被告人Dは、判示第一の強盗致傷の犯行については、被告人Cと同様分担した役割の違いなどから暴行や脅迫行為自体こそなさなかつたが、その計画の当初から被告人Aから多額の分け前を約束されたことにより、同Aに指示されるまま半ばその手足となつて終始積極的に加功し、右犯罪遂行に極めて重要な役割を果たしながら、その犯行の重大さに思いをいたした形跡がほとんど見受けられないことなどに鑑みると、その犯情は悪質である。しかしながら、同被告人にはこれまで前科もなく、被告人Aとの関係を除き暴力団組織関係者との直接の交友もなく、本件各犯行については深く反省し、更生を固く誓つていることなど同被告人に有利な諸般の事情を考慮すれば、酌量減軽をするのが相当である。

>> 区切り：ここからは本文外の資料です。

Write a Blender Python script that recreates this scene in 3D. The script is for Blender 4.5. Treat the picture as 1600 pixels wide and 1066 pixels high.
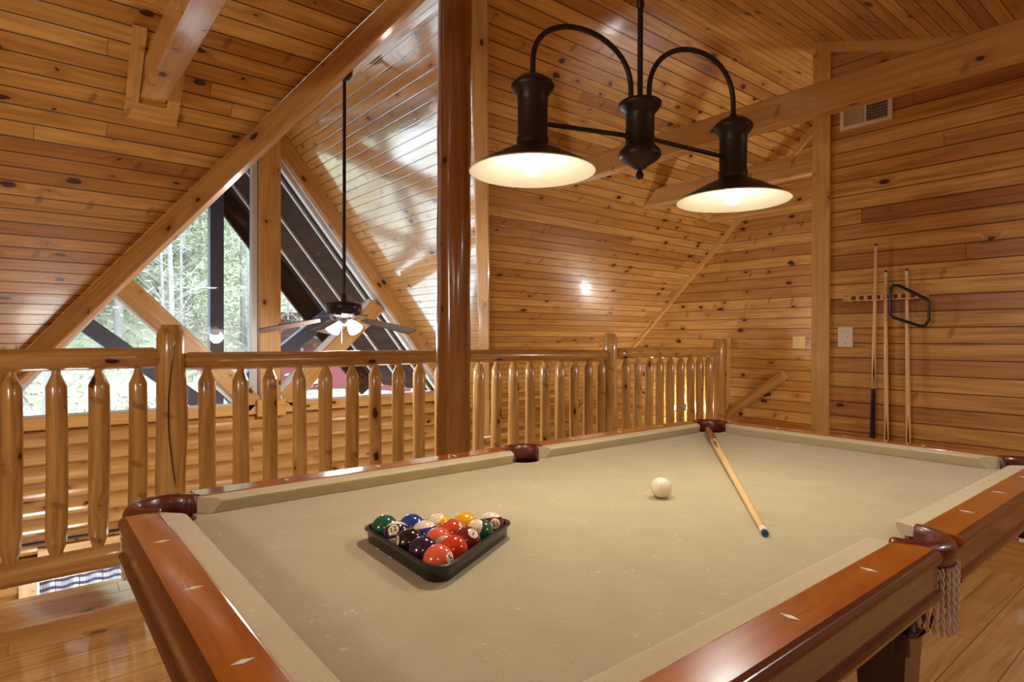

被告人Eは、判示第二の強盗致傷幇助の犯行については、利欲的動機や被告人A及び同Cに対する恩義から同Aらの強盗計画に加功することを一度承諾しながら、事の重大さと被害者らによる報復に対する不安と恐れからいつたんは右承諾を撤回して右計画から完全に離脱していたところ、再度被告人A及び同Cから右計画に自己所有の漁船「太平洋丸」を貸してくれるよう懇請され、不本意ながらもこれを承諾し、その後は自分の船を使わせる以上はより多くの分け前をもらわねば割が合わないと考え、被告人Aの指示に忠実に従つて積極的に幇助行為をなし、右犯行後も被告人Aらと行動をともにしていたものであり、判示第五の関税法違反幇助の犯行についても、密輸出への加功はこれが一回限りのものではなく、それまでに被告人Cに誘われて一度密輸出行為自体に共同加功して報酬を得ていたものであり、いずれも犯情悪質である。しかしながら、同被告人には、これまで前科前歴は全くなく、真面目に漁業に就労していたものであり、本件各犯行についても日頃から経済的援助や恩義を受けていた被告人Cや同Aによる誘いを受けて引きこまれた立場にあるうえ、本件各犯行の重大性を認識し深く反省している態度も認められ、また、多額の資金を投資して建造した漁船「太平洋丸」が没収されることによつて相当な制裁を受けるに至ること、これまで五〇〇日余にわたつて未決勾留をされていることなど同被告人に有利な諸般の事情を考慮すれば、今回に限つては刑の執行を猶予し、社会内で改善更生の機会を与えるとともに、右猶予の期間中保護観察に付するのが相当である。
よつて、主文のとおり判決する。